Prometo que irei buscar ao meu baú de memórias algumas coisas para partilhar com a Tertúlia (porque, apesar de tudo, também tenho alguns epidódios que merecem ser relembrados) mas ficarão para depois do nosso encontro, pois espero que ele também me sirva para reavivar nomes (os nomes, principalmente, vão ficando nublados...) e ordenar acontecimentos e datas para não dar indicações erradas.

Um grande abraço e até breve!

Hélder Sousa

__________

Notas de L.G.:

(1) Vd. post de 11 de Abril de 2007 > Guiné 63/74 - P1652: Tertúlia: Três novos candidatos: José Pereira, Hélder Sousa e Jorge Teixeira

(...) "Chamo-me Hélder Valério de Sousa, vivo actualmente em Setúbal, fui Furriel Miliciano de Transmissões, do STM, cumprindo a comissão de serviço na Guiné entre 9 de Novembro de 1970 e 10 de Novembro de 1972, tendo estado cerca 7 meses em Piche (contemporâneo do BCAV 2922) e o resto da comissão ao serviço do Centro de Escuta e de Radiolocalização do Agrupamento de Transmissões da Guiné.
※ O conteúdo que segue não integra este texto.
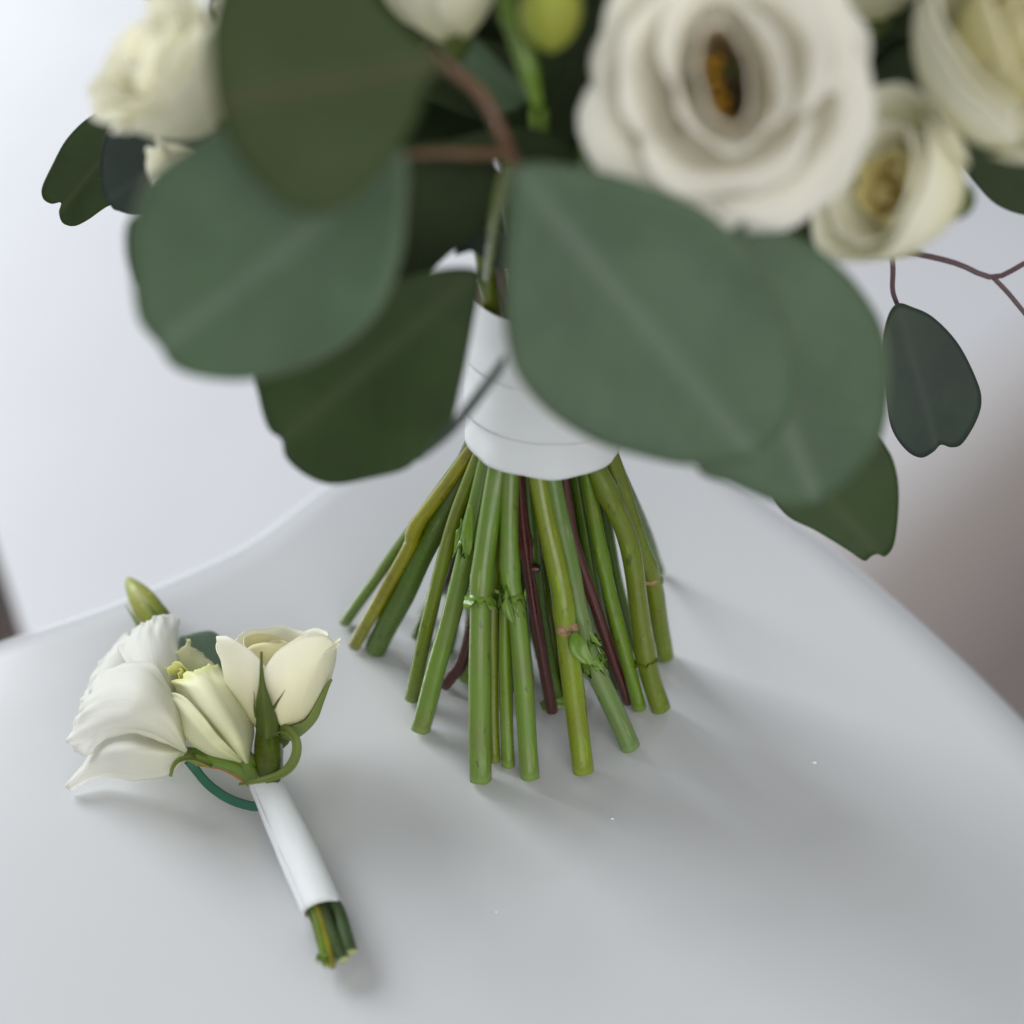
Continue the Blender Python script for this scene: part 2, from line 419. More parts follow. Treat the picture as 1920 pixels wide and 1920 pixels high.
edge_px = [(-420, 1340), (-150, 1255), (0, 1201), (150, 1150), (290, 1094), (440, 1026), (520, 972), (600, 912), (700, 846), (840, 795),
           (1000, 778), (1160, 795), (1320, 868), (1455, 952), (1560, 1022), (1650, 1092), (1800, 1221), (1920, 1338), (2100, 1530), (2320, 1840), (2380, 2200),
           (1900, 2480), (900, 2560), (0, 2480), (-560, 2150), (-620, 1650)]
tab_o = [PZ(x, y, -1.1) for x, y in edge_px]
for p in tab_o:
    p.z = 0
    c_ = PZ(960, 1650, 0); c_.z = 0
    p += (p - c_).normalized() * 0.65
outline = resample(spline(tab_o + [tab_o[0]], 900), 321)[:-1]
for _ in range(3):
    outline = [(outline[i - 1] + outline[i] * 2 + outline[(i + 1) % 320]) / 4 for i in range(320)]
tc = PZ(960, 1650, 0); tc.z = 0
nrm = [(p - tc).normalized() for p in outline]
prof = []
for k in range(17):                                   # rolled lip: distance inwards, height
    a = k / 16 * math.pi / 2
    prof.append((3.4 * (1 - math.sin(a)), -3.0 * (1 - math.cos(a))))
prof += [(0.0, -3.2), (0.25, -3.6), (0.9, -3.9), (3.0, -4.0)]
v = []; f = []
for k in (0.15, 0.35, 0.6, 0.85):
    for p, n in zip(outline, nrm): v.append(tc + (p - n * 3.8 - tc) * k)
for d, z in prof:
    for p, n in zip(outline, nrm):
        q = p - n * d; q.z = z; v.append(q)
rows = len(v) // 320
f = grid_faces(320, rows, True)
v.append(tc.copy()); f += [((i + 1) % 320, i, len(v) - 1) for i in range(320)]
v.append(tc + Vector((0, 0, -4.0))); f += [((rows - 1) * 320 + i, (rows - 1) * 320 + (i + 1) % 320, len(v) - 1) for i in range(320)]
table = thing('white_table', 'glossy white table with a softly rolled edge standing under all the flowers', 'table', Vector((0, 0, FLOOR_Z)))
mesh('tabletop', v, f, TABLE, table)
tube('pedestal', [Vector((2, -8, -3.9)), Vector((2, -8, -20)), Vector((2, -8, -50)), Vector((2, -8, FLOOR_Z + 1))], [6, 3, 3, 3.5, 8], TABLE, table, k=32)
tube('base', [Vector((2, -8, FLOOR_Z + 2)), Vector((2, -8, FLOOR_Z + 1)), Vector((2, -8, FLOOR_Z))], [17, 20, 20], TABLE, table, k=48)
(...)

(2) Além de Ramalho Eanes, na REP.ACAP (Repartição de Assuntos Civis e Acção Psicológica), chefiada pelo então major Lemos Pires, trabalhava também, na época, o Cap Otelo Saraiva de Carvalho, então na sua 3ª comissão se serviço no Ultramar... Vd. Autobiografia de Otelo, publicada esta semana no JL - Jornal de Letras, Artes e Ideias, nº 954, de 25 de Abril/8 de Maio de 2007.
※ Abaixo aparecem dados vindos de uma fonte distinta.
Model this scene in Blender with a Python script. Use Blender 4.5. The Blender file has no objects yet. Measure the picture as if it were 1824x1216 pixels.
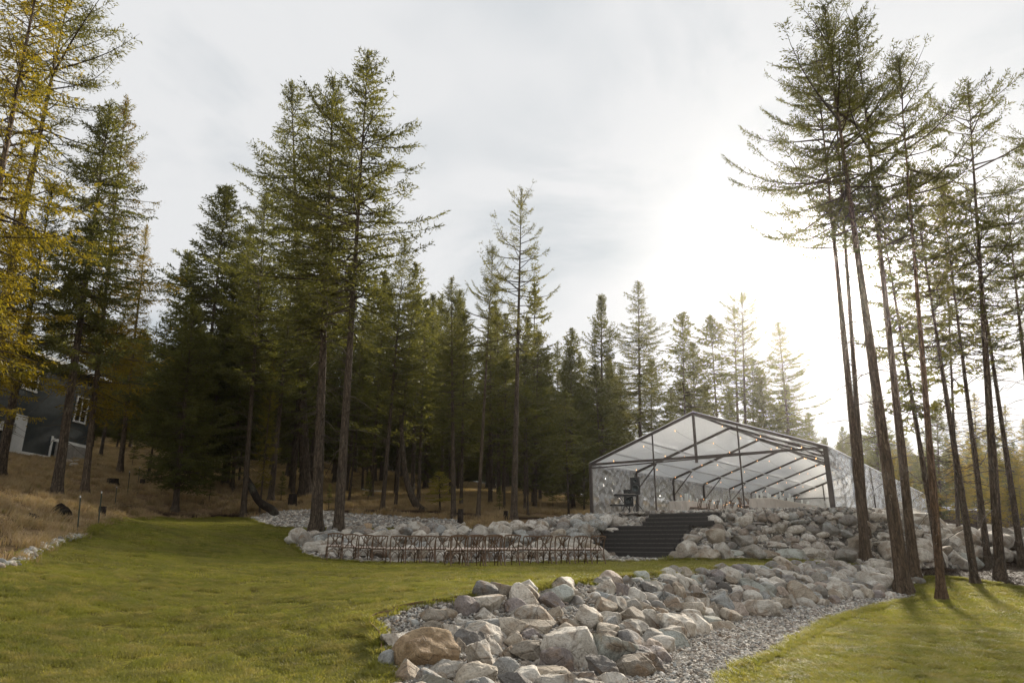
import bpy, math, random
import numpy as np
from mathutils import Vector, Matrix, Quaternion

random.seed(11)
rng = np.random.default_rng(11)
SC = bpy.context.scene
COL = SC.collection

# ------------------------------------------------------------------ camera
F = 1216.0                      # focal length in photo pixels (24 mm on 36 mm)
PITCH = math.radians(16.36)
CAMZ = 0.65
cam_d = bpy.data.cameras.new('camera')
cam_d.lens = 24.0
cam_d.sensor_width = 36.0
cam_d.clip_start = 0.05
cam_d.clip_end = 3000
cam = bpy.data.objects.new('camera', cam_d)
cam.location = (0, 0, CAMZ)
cam.rotation_euler = (math.pi / 2 + PITCH, 0, 0)
COL.objects.link(cam)
SC.camera = cam
CP, SP = math.cos(PITCH), math.sin(PITCH)

# ------------------------------------------------------------------ world and sun
SUN_AZ, SUN_EL = math.radians(27.5), math.radians(20.5)     # azimuth from +Y towards +X
sun_dir = Vector((math.sin(SUN_AZ) * math.cos(SUN_EL), math.cos(SUN_AZ) * math.cos(SUN_EL), math.sin(SUN_EL)))
W = bpy.data.worlds.new('World')
SC.world = W
W.use_nodes = True
nt = W.node_tree
nt.nodes.clear()


def N(nt, typ, inputs=None, **attrs):
    n = nt.nodes.new(typ)
    for k, v in attrs.items():
        setattr(n, k, v)
    for k, v in (inputs or {}).items():
        if isinstance(v, bpy.types.NodeSocket):
            nt.links.new(v, n.inputs[k])
        else:
            n.inputs[k].default_value = v
    return n


def ramp(nt, fac, stops, interp='LINEAR'):
    r = nt.nodes.new('ShaderNodeValToRGB')
    r.color_ramp.interpolation = interp
    el = r.color_ramp.elements
    while len(el) < len(stops):
        el.new(0.5)
    for e, (p, c) in zip(el, stops):
        e.position = p
        e.color = (c, c, c, 1) if isinstance(c, (int, float)) else (c[0], c[1], c[2], 1)
    nt.links.new(fac, r.inputs['Fac'])
    return r.outputs['Color']


def mixc(nt, fac, a, b, blend='MIX'):
    m = nt.nodes.new('ShaderNodeMix')
    m.data_type = 'RGBA'
    m.blend_type = blend
    for sock, v in ((m.inputs[0], fac), (m.inputs[6], a), (m.inputs[7], b)):
        if isinstance(v, bpy.types.NodeSocket):
            nt.links.new(v, sock)
        elif isinstance(v, (int, float)):
            sock.default_value = v
        else:
            sock.default_value = (v[0], v[1], v[2], 1)
    return m.outputs[2]


def mth(nt, op, a, b=None, c=None, clamp=False):
    m = nt.nodes.new('ShaderNodeMath')
    m.operation = op
    m.use_clamp = clamp
    for i, v in enumerate((a, b, c)):
        if v is None:
            continue
        if isinstance(v, bpy.types.NodeSocket):
            nt.links.new(v, m.inputs[i])
        else:
            m.inputs[i].default_value = v
    return m.outputs[0]


tc = N(nt, 'ShaderNodeTexCoord')
sky = N(nt, 'ShaderNodeTexSky', sky_type='NISHITA', sun_disc=False, sun_elevation=SUN_EL, sun_rotation=SUN_AZ,
        altitude=700, air_density=1.0, dust_density=1.0, ozone_density=1.0)
sep = N(nt, 'ShaderNodeSeparateXYZ', {'Vector': tc.outputs['Generated']})
zz = mth(nt, 'ADD', mth(nt, 'MAXIMUM', sep.outputs['Z'], 0.0), 0.22)
cu = mth(nt, 'DIVIDE', sep.outputs['X'], zz)
cv = mth(nt, 'DIVIDE', sep.outputs['Y'], zz)
cvec = N(nt, 'ShaderNodeCombineXYZ', {'X': cu, 'Y': cv, 'Z': 0.0})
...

(...) "Nela foi meu subordinado um 1º cabo com piada, chamado Camacho Costa, que me acompanhou numa tournée que promovi pela Guiné como militares-artistas ali em serviço, fazendo ele a apresentação e a locução dos espectáculos. E para a repartição recrutei um outro 1º cabo em serviço, como escriturário, no Batalhão de Engenharia de Bissalanca e que eu soube fazer locução de profissão na vida civil. Chamava-se João Paulo Dinis, e pouco tempo depois,seria por mim de novo recrutado para o desempenho de importante missão na noite de 24 de Abril de 74" (...)(Excertos de: Autobiografia - Otelo Sariava de Caravalho: Era uma vez um português de 2ª classe. In: JL, 25 de Abril/8 de Maio de 2007, p. 7). (Negritos do editor do blogue).